Plusieurs critiques peuvent être émises et des questions être posées. Le scénario est maladroit et polarisant, tombant souvent dans le cliché des symboles et des paroles. La renaissance identitaire par l’eau, la musique, les narcotiques et l’alcool en est un parmi d’autres. Le tournage, quant à lui, frôle par moment le voyeurisme du film israélien de Boaz Davidson, Jox Box, une comédie dramatique israélienne, loin du goût du cinéma palestinien moderne. La religion, la tradition, leurs valeurs et leurs symboles riment avec sexualité désordonnée, répression, et violence. Une recette peu nuancée, qui a tout pour déplaire.
« Ce sont des filles qui ont choisi de se libérer, » explique Hamoud dans un entretien avec une chaîne télévisée israélienne. « Le film est là pour changer le fait que nous [issus de la société palestinienne en Israël] ne parlons plus de la situation actuelle dans laquelle nous sommes pourtant. Je souhaite parler d’une partie d’une génération dont personne ne parle, et mettre sur la table les sujets auxquels elle est confrontée. » S’agit-il donc de faire des généralités d’un échantillon ou de faire d’une exception une règle ? Oui. « Laila incarne l’alter ego, de tout le monde, hommes et femmes, poursuit-elle. Pour faire court, elle fait ce qu’elle veut. Elle a fait ses choix, elle a traversé le pont qui a brûlé derrière elle. Avec les autres personnages, on rencontre leur famille mais pas celle de Laïla qui est indépendante, entière et autosuffisante.»
Qui est le public cible ? « Nous voulons que tout le monde voie le film, sans aucun doute. Mais puisque je raconte mon histoire, avec mes douleurs, depuis ma société à moi, mon audience par défaut est le public et la société palestinienne en Israël. Pour mieux connaitre cette génération, pour être une société meilleure pour tous, nous devons faire face à nos défis et mettre sur la table tous les sujets tabous.»

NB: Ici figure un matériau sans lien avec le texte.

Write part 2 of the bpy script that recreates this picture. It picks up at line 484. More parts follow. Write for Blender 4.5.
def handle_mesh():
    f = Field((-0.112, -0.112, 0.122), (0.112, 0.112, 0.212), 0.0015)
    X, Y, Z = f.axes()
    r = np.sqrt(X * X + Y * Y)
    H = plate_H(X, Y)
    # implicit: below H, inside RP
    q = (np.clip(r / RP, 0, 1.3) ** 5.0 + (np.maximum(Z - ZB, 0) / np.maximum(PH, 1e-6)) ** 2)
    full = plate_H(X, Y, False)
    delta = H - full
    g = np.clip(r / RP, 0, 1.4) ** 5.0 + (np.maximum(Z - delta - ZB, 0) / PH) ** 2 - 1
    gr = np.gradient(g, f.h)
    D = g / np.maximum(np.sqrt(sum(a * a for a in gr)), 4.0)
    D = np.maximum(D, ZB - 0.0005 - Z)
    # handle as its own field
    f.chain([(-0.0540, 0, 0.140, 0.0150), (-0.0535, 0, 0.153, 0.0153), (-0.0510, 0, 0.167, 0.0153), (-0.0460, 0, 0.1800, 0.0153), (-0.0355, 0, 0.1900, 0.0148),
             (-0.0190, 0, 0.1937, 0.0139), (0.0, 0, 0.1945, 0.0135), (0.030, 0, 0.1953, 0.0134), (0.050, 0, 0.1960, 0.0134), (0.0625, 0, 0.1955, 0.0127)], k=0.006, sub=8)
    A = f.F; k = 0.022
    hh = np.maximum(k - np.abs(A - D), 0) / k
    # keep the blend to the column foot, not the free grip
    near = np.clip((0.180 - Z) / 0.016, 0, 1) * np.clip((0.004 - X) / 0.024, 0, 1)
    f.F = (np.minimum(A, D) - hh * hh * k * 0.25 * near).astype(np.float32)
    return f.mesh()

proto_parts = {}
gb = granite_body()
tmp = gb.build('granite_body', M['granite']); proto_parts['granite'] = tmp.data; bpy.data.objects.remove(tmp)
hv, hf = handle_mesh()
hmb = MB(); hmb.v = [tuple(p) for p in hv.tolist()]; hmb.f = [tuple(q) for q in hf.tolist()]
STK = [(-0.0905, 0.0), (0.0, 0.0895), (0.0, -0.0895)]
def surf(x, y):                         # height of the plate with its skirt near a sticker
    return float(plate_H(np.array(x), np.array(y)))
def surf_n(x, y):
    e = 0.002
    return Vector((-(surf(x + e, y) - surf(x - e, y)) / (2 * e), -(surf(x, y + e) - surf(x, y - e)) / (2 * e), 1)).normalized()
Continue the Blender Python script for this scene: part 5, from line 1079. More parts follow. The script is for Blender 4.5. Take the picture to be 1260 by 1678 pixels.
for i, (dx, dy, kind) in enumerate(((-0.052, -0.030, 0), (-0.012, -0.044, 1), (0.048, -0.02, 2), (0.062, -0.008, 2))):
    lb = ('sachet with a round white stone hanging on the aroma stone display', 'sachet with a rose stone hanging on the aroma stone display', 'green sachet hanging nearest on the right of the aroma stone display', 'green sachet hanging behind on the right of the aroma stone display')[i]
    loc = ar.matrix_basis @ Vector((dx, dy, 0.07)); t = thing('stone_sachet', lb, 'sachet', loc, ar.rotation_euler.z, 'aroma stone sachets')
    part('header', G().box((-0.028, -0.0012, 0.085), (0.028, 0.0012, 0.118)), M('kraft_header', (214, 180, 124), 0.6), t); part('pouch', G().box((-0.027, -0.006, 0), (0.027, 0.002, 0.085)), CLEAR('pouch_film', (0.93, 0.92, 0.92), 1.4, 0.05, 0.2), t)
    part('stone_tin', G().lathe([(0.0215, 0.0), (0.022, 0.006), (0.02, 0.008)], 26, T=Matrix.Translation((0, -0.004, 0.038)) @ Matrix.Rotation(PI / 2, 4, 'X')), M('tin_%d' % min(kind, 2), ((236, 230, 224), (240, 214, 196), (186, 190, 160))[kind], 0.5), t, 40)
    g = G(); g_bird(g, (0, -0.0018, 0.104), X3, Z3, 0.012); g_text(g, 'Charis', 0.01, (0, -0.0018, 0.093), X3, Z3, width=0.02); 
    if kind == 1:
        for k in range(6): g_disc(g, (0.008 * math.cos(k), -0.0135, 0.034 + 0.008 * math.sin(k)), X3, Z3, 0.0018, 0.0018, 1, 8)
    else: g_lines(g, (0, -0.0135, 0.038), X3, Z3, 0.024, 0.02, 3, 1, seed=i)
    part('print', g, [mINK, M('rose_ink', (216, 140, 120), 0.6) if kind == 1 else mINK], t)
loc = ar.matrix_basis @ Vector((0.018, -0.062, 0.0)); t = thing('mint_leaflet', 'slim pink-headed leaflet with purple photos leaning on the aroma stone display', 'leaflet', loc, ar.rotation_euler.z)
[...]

Le produit final, par le scénario et la tournage, semble s’adresser à un public juif israélien et occidental, aliénant le public prétendument cible dès les premières minutes. Si le public cible est Palestinien, pourquoi n’avoir par utilisé comme scène Haïfa ? Avoir pris le soin de s’éloigner des généralisations et des caricatures, tout en prenant compte des sensibilités des communautés?
Avec Bar Bahar, avons-nous un film palestinien ou israélien, commercial ou sociétal, et quelle est la véritable intention de sa production ? Les questions restent entières, l’approche elle, ressemble à un reproche. Cette semaine la municipalité d’Umm al-Fahm (dont est originaire l’une des protagonistes), la seconde ville Palestinienne la plus importante d’Israël, a demandé au ministère de la Culture d’interdire la diffusion du film estimant qu’il est « dans son essence, doublement offensant : envers la religion de l’islam et les habitants d’Umm al-Fahm en particulier.» Umm al-Fahm, ville musulmane conservatrice, a demandé à ses résidents de boycotter le film.